**Aim of the task**. Reproduce the listing below exactly, beginning with its first line and ending with the line that holds "COL = SC.collection"; pictures are not part of the copy.

**Information supplied**.
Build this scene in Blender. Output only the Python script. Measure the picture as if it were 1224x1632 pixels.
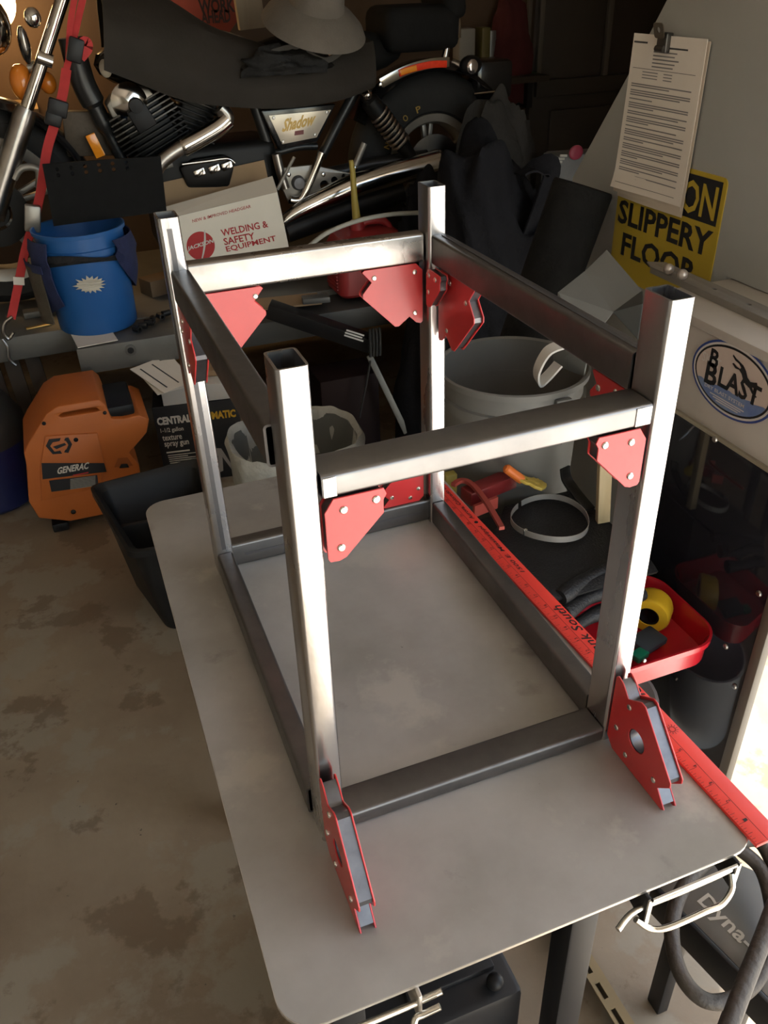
import bpy, bmesh, math, random
from mathutils import Vector, Matrix, noise, geometry
V = Vector
random.seed(7)
for _o in list(bpy.data.objects): bpy.data.objects.remove(_o)
SC = bpy.context.scene
COL = SC.collection

# ------------------------------------------------------------------ camera
CAM_C = V((-0.0265, -0.3647, 1.5167))
CAM_R = [V((0.9334, -0.3577, -0.0297)), V((-0.2185, -0.5008, -0.8375)), V((0.2847, 0.7882, -0.5456))]
CAM_F = 1332.93
cd = bpy.data.cameras.new('camera'); cam = bpy.data.objects.new('camera', cd); COL.objects.link(cam)
_m = Matrix((CAM_R[0], -CAM_R[1], -CAM_R[2])).transposed().to_4x4(); _m.translation = CAM_C
cam.matrix_world = _m
cd.sensor_fit = 'VERTICAL'; cd.sensor_height = 24.0; cd.lens = CAM_F / 1632 * 24.0
cd.clip_start = 0.02; cd.clip_end = 200
SC.camera = cam

# ------------------------------------------------------------------ world, sun, exposure
w = bpy.data.worlds.new('world'); SC.world = w; w.use_nodes = True
nt = w.node_tree; bg = nt.nodes['Background']
sky = nt.nodes.new('ShaderNodeTexSky'); sky.sky_type = 'NISHITA'
sky.sun_disc = False; sky.sun_elevation = math.radians(58); sky.sun_rotation = math.radians(120)
tn_ = nt.nodes.new('ShaderNodeMixRGB'); tn_.blend_type = 'MULTIPLY'; tn_.inputs[0].default_value = 1; tn_.inputs[2].default_value = (1.0, .90, .76, 1)   # hazy warm sky
nt.links.new(sky.outputs[0], tn_.inputs[1]); nt.links.new(tn_.outputs[0], bg.inputs[0]); bg.inputs[1].default_value = 0.45
sl = bpy.data.lights.new('sun', 'SUN'); sl.energy = 11.0; sl.angle = math.radians(0.6); sl.color = (1, .95, .86)
so = bpy.data.objects.new('sun', sl); COL.objects.link(so); so.location = (6, -6, 9)
so.rotation_euler = V((0.541, -0.3125, 1.0)).to_track_quat('Z', 'Y').to_euler()
DN = V((.866, -.5, 0)); DT = V((.5, .866, 0)); DOFF = 0.853     # garage door line: outward normal, direction, offset
def dpt(s, z, off=0.0): 
    p = DN * (DOFF + off) + DT * s; return V((p.x, p.y, z))
pl = bpy.data.lights.new('door_portal', 'AREA'); pl.shape = 'RECTANGLE'; pl.size = 4.9; pl.size_y = 2.15
pl.cycles.is_portal = True
po = bpy.data.objects.new('door_portal', pl); COL.objects.link(po); po.location = dpt(-0.55, 1.08, .05)
_pm = Matrix((DT, V((0, 0, 1)), DN)).transposed().to_4x4(); _pm.translation = dpt(-0.55, 1.08, .05); po.matrix_world = _pm
SC.view_settings.view_transform = 'Standard'; SC.view_settings.look = 'None'
SC.view_settings.exposure = 0.8; SC.view_settings.gamma = 1.0; SC.view_settings.use_curve_mapping = False

# ------------------------------------------------------------------ helpers
def A(px, py, x=None, y=None, z=None):
    """point of the photograph on a vertical or horizontal plane of the room"""
    d = CAM_R[0] * ((px - 612) / CAM_F) + CAM_R[1] * ((py - 816) / CAM_F) + CAM_R[2]
    if z is not None: t = (z - CAM_C.z) / d.z
    elif y is not None: t = (y - CAM_C.y) / d.y
    else: t = (x - CAM_C.x) / d.x
    return CAM_C + d * t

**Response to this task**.
Build this scene in Blender. Output only the Python script. Measure the picture as if it were 1224x1632 pixels.
import bpy, bmesh, math, random
from mathutils import Vector, Matrix, noise, geometry
V = Vector
random.seed(7)
for _o in list(bpy.data.objects): bpy.data.objects.remove(_o)
SC = bpy.context.scene
COL = SC.collection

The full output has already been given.